Exercise goal:
Retype word for word the lines lying between the line containing "Write part 2" and the line containing "air_cleaner(5.98, 2.64, 'second", together with those two lines themselves, and nothing besides.

Entries with scene source code
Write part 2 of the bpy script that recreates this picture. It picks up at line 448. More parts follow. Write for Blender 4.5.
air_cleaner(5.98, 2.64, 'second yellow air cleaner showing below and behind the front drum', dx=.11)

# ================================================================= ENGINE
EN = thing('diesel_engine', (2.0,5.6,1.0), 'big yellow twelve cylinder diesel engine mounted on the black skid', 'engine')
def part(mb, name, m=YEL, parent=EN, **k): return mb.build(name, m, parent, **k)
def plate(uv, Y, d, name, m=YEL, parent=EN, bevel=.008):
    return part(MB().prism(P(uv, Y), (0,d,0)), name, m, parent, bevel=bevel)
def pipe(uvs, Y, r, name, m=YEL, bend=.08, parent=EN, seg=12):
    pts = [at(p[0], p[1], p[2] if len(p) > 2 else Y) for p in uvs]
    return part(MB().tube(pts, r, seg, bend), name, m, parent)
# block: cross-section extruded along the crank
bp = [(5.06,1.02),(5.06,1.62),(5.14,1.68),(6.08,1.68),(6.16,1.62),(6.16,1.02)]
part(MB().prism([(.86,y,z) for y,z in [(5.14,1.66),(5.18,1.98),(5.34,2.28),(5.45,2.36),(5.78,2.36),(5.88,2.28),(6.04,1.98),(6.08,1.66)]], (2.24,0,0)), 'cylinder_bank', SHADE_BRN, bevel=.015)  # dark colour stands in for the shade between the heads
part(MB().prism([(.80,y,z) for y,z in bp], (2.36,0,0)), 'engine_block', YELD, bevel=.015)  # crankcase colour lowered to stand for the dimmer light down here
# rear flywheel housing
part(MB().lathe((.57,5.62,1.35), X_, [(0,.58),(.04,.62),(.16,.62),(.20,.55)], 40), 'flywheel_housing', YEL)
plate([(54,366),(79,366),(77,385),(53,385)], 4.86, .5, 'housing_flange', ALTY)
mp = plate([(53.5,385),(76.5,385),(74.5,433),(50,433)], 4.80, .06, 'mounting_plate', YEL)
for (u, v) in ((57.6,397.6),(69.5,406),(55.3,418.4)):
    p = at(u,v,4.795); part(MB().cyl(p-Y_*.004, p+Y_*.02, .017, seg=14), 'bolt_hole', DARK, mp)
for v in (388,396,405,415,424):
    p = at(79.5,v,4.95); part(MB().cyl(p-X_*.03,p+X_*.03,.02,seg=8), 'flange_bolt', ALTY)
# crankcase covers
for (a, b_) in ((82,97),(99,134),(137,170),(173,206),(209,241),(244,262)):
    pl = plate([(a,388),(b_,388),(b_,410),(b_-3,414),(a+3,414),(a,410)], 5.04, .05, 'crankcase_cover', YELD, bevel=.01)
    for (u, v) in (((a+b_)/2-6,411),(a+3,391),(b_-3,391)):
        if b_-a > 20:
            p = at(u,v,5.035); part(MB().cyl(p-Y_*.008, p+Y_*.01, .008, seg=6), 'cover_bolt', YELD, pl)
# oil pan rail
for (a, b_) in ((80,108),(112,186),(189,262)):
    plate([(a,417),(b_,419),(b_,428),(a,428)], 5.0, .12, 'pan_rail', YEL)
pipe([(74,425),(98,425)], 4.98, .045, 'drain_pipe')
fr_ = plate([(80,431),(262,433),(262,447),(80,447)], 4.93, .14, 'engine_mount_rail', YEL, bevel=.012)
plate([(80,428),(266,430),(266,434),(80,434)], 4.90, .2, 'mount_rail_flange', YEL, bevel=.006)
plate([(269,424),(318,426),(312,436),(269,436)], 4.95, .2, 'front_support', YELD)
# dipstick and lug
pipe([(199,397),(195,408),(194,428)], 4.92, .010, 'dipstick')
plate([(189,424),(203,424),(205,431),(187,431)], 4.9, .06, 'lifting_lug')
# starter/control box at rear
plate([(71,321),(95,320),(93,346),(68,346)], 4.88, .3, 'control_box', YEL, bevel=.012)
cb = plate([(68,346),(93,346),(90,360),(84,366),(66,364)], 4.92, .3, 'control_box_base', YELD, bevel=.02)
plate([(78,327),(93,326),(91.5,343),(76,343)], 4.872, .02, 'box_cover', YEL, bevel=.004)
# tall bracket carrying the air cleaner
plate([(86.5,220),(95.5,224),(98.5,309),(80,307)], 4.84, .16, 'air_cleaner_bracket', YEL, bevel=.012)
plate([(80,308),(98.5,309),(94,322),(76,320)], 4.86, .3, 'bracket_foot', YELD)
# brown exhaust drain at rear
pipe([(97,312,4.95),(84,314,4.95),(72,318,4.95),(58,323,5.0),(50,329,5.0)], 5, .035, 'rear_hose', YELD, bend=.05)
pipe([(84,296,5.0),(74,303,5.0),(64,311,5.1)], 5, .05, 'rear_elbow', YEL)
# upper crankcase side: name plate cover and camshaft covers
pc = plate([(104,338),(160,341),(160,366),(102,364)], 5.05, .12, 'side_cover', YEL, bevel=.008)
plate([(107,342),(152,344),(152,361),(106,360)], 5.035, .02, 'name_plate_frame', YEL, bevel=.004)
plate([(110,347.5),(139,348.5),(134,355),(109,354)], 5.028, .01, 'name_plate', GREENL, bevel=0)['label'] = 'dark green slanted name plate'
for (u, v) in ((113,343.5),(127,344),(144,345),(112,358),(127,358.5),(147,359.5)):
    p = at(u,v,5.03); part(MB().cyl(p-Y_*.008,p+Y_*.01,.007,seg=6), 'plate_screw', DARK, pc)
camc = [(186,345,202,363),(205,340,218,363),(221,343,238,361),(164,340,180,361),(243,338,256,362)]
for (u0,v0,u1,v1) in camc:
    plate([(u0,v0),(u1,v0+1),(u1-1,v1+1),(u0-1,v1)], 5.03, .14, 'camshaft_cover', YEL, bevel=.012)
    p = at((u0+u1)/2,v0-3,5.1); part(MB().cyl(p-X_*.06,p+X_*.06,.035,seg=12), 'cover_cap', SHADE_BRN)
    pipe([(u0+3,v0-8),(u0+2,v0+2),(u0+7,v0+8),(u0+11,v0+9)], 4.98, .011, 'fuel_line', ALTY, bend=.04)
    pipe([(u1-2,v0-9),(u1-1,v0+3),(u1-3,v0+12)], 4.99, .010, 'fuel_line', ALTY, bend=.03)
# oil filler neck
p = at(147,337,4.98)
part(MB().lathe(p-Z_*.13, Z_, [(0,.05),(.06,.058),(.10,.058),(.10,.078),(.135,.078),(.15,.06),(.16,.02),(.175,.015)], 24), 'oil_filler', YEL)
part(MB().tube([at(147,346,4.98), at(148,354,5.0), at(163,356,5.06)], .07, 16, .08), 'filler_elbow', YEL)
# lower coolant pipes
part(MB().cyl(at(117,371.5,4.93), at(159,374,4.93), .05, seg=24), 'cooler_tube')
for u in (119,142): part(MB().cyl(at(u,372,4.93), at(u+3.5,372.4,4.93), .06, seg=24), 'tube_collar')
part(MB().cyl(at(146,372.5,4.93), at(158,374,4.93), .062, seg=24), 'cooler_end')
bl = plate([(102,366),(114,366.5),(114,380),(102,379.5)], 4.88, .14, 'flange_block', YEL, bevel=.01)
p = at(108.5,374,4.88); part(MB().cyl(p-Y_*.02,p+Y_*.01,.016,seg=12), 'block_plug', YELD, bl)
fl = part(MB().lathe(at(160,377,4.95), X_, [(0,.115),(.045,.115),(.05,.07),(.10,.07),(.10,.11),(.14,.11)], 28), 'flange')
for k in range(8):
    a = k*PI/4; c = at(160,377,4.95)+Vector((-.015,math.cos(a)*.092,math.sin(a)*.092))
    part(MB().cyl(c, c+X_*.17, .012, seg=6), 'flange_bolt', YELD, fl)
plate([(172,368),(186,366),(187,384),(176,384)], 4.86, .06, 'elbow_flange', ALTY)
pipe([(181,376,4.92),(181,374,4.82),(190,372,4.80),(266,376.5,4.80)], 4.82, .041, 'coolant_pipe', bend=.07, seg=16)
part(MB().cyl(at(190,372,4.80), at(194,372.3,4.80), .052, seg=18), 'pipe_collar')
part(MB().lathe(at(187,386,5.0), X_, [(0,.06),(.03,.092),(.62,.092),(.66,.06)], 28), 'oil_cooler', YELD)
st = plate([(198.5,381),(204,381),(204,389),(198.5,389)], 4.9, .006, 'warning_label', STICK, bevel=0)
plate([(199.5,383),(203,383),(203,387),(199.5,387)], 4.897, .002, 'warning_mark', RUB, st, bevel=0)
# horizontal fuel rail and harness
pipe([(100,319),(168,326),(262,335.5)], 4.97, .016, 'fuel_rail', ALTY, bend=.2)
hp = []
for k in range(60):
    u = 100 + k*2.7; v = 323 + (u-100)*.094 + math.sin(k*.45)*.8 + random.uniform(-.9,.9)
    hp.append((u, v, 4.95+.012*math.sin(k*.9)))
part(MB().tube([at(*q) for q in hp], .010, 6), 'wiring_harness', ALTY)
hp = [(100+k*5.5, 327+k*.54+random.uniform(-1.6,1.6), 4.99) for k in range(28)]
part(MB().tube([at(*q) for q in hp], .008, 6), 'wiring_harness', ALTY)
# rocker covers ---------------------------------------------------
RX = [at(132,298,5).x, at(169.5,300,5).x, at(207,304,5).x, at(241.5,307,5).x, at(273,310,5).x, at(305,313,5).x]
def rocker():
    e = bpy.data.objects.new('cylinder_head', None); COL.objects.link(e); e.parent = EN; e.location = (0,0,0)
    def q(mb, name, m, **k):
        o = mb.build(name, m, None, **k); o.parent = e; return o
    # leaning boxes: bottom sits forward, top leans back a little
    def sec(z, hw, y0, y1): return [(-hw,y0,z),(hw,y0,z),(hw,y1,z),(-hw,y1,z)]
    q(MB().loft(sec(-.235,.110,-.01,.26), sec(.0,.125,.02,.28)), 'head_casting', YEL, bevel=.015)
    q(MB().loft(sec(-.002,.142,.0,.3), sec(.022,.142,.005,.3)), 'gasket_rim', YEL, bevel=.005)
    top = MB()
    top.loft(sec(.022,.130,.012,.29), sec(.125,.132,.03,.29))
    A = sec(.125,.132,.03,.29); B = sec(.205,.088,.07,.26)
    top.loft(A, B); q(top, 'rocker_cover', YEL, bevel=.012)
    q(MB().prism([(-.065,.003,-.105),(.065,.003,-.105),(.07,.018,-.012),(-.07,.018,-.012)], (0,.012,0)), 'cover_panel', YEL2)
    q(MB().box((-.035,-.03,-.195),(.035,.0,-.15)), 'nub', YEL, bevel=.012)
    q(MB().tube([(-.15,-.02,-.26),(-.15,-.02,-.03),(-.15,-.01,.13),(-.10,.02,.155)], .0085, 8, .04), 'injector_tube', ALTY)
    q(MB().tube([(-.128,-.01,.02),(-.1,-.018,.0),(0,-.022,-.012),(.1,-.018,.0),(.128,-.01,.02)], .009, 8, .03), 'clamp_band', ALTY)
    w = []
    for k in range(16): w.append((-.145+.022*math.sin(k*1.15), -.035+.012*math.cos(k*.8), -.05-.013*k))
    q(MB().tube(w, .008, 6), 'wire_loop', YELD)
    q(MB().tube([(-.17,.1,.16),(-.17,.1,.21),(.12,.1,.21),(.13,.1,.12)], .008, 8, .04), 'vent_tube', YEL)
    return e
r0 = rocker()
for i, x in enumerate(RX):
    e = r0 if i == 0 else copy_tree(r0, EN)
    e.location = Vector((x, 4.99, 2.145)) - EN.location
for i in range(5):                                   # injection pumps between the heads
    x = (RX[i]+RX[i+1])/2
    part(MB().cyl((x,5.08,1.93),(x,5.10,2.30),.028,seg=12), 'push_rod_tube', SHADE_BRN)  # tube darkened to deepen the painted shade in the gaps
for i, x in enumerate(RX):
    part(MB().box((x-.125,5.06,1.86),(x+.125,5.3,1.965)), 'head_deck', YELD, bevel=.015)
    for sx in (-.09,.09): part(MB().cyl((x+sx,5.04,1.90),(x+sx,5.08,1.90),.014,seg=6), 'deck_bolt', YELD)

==

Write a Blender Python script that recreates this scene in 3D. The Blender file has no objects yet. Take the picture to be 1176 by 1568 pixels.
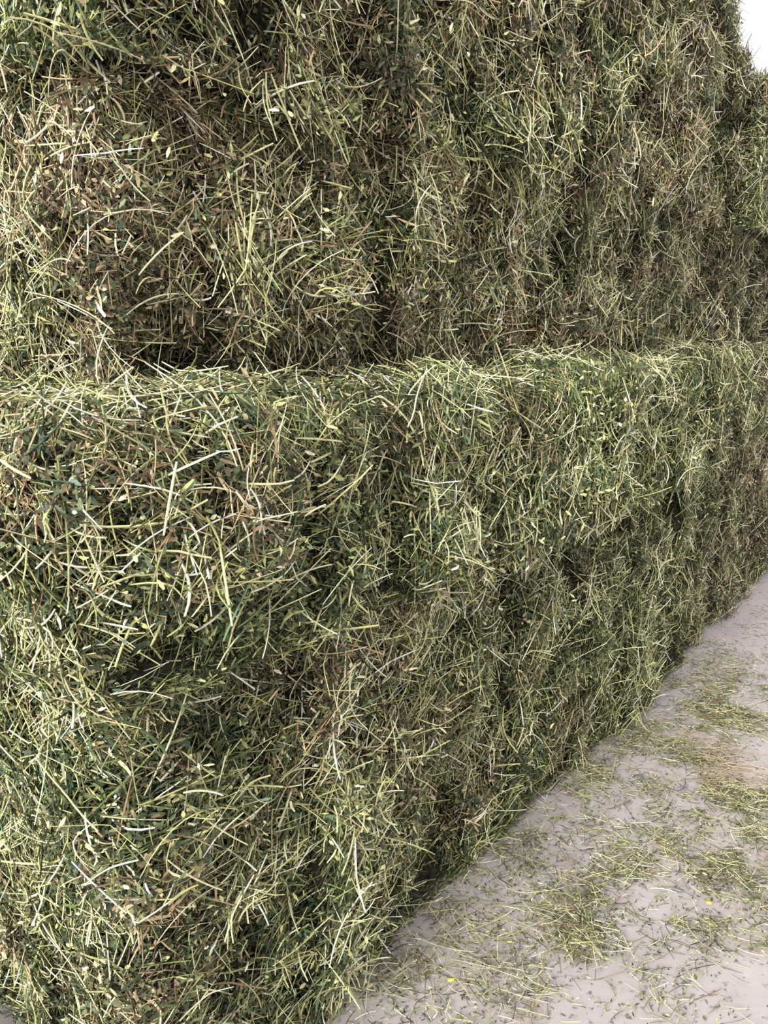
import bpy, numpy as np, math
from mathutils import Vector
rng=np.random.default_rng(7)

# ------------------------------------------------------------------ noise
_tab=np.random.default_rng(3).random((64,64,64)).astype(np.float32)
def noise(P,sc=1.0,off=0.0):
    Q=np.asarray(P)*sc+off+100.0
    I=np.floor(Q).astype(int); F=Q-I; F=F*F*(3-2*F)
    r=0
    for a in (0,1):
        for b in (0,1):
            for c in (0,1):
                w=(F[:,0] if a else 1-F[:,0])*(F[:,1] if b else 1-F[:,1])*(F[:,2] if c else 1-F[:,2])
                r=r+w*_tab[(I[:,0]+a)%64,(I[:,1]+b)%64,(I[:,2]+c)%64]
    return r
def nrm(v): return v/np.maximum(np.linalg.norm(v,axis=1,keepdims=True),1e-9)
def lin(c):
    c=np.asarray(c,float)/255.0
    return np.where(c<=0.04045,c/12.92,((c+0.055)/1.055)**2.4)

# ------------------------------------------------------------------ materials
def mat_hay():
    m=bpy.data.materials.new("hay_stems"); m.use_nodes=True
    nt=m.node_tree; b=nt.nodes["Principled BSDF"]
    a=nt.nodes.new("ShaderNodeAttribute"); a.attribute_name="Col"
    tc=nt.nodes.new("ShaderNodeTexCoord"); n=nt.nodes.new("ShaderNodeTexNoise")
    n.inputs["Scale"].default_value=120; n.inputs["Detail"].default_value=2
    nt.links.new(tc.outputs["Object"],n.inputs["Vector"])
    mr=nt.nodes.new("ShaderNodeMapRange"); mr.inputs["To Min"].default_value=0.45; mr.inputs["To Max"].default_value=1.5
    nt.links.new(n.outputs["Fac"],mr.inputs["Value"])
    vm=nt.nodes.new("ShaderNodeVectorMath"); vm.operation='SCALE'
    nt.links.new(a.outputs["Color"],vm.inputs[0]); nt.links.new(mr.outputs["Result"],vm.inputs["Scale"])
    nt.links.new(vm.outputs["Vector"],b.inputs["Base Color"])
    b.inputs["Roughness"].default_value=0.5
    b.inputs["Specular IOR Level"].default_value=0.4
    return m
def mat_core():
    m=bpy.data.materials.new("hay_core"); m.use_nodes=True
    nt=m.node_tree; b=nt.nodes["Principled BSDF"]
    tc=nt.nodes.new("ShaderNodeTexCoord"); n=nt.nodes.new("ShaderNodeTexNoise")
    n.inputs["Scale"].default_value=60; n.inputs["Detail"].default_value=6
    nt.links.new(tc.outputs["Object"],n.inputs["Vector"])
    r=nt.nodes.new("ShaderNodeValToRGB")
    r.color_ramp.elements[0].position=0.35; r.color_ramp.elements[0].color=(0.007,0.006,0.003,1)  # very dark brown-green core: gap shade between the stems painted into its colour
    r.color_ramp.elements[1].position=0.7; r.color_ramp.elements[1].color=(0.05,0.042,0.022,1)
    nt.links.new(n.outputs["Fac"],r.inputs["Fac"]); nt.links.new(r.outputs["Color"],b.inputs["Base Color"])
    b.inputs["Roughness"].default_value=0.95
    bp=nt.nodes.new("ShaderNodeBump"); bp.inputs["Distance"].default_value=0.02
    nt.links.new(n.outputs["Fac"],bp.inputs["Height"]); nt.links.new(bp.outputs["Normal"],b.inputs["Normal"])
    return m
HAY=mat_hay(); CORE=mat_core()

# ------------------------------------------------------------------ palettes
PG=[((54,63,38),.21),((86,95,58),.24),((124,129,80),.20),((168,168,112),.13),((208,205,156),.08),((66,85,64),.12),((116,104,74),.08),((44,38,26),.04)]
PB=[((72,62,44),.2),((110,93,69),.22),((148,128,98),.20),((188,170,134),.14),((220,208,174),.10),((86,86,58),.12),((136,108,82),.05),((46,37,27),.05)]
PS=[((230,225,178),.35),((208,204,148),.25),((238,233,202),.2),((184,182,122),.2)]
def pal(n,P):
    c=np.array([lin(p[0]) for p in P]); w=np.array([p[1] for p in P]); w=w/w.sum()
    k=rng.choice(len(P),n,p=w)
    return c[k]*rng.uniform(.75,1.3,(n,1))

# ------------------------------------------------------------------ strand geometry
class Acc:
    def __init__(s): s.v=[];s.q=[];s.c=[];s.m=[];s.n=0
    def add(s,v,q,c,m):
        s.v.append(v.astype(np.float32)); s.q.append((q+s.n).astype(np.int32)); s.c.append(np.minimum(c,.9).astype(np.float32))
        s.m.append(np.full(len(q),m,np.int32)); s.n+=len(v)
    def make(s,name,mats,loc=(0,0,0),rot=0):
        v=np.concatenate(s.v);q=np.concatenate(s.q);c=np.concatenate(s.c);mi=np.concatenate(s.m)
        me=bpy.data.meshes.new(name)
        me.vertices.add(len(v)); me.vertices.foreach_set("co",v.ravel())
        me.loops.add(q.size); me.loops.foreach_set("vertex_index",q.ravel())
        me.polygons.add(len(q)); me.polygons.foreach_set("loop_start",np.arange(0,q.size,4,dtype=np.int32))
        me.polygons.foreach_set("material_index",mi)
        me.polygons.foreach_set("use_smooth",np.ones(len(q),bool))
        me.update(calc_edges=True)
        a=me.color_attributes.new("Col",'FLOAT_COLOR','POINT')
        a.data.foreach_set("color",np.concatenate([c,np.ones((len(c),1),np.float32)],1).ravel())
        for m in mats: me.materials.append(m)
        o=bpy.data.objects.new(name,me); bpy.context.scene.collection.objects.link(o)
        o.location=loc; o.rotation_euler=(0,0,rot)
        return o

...

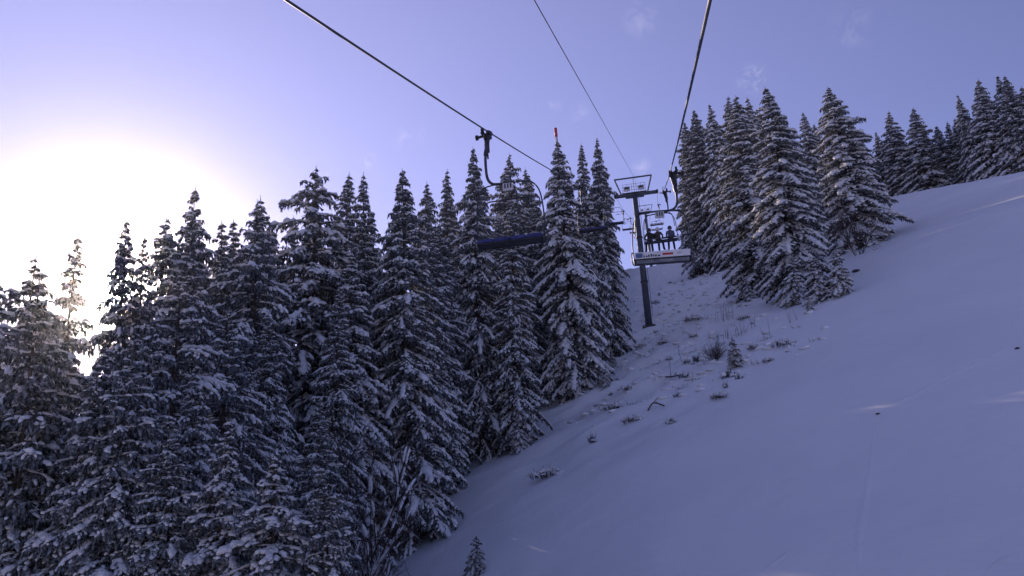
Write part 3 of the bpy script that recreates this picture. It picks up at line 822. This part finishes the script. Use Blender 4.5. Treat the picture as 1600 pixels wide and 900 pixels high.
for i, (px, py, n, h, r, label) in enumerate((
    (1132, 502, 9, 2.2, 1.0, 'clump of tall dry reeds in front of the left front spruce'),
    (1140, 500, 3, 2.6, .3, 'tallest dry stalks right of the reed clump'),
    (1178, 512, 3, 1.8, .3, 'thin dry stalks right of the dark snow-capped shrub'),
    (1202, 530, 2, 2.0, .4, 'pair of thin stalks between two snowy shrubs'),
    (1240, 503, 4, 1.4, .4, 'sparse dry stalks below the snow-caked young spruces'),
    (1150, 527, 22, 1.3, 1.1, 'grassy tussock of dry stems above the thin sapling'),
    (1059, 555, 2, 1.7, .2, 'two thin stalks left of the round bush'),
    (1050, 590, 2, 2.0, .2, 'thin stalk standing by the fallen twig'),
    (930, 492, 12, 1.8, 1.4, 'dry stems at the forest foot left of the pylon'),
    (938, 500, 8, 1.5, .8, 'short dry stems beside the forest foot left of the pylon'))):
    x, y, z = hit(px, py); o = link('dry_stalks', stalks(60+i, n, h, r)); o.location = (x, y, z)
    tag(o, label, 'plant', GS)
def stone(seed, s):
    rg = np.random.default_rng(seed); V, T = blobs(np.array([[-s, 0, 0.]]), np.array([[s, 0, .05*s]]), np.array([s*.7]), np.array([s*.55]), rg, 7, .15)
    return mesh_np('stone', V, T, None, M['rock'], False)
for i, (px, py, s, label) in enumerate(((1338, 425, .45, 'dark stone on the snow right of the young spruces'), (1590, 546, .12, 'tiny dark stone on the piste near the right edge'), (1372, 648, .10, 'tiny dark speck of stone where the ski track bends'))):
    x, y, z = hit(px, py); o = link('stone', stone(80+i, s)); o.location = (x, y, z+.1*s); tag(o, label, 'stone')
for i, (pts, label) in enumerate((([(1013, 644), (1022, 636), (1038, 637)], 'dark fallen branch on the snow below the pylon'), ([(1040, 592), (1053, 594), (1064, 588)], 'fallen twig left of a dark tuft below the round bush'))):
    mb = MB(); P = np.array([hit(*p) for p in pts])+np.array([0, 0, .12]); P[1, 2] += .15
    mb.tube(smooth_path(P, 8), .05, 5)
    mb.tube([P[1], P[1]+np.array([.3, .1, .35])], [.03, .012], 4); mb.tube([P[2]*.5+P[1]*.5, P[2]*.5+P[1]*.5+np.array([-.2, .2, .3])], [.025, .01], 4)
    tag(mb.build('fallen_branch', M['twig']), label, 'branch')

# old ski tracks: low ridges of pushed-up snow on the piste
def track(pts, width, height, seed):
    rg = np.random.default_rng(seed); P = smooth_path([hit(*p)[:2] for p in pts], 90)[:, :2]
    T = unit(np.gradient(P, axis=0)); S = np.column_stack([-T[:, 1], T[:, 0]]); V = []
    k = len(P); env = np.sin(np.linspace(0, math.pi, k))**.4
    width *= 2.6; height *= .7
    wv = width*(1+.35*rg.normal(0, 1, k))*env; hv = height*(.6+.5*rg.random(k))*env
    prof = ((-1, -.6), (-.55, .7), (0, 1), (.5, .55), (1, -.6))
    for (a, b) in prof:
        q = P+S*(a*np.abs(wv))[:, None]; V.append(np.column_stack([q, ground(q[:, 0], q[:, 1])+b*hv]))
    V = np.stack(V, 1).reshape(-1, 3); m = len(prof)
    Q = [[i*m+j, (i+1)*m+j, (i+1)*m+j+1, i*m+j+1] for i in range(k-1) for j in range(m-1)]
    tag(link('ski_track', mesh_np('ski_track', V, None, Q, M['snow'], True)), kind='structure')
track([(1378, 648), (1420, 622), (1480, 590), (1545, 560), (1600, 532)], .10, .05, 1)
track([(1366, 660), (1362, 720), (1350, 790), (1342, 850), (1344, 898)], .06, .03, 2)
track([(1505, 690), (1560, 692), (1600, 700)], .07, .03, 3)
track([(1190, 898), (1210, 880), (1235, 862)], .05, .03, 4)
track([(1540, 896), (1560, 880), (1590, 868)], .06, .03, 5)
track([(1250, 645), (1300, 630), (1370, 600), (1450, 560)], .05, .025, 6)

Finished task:
Write part 2 of the bpy script that recreates this picture. It picks up at line 448. More parts follow. Write for Blender 4.5.
air_cleaner(5.98, 2.64, 'second yellow air cleaner showing below and behind the front drum', dx=.11)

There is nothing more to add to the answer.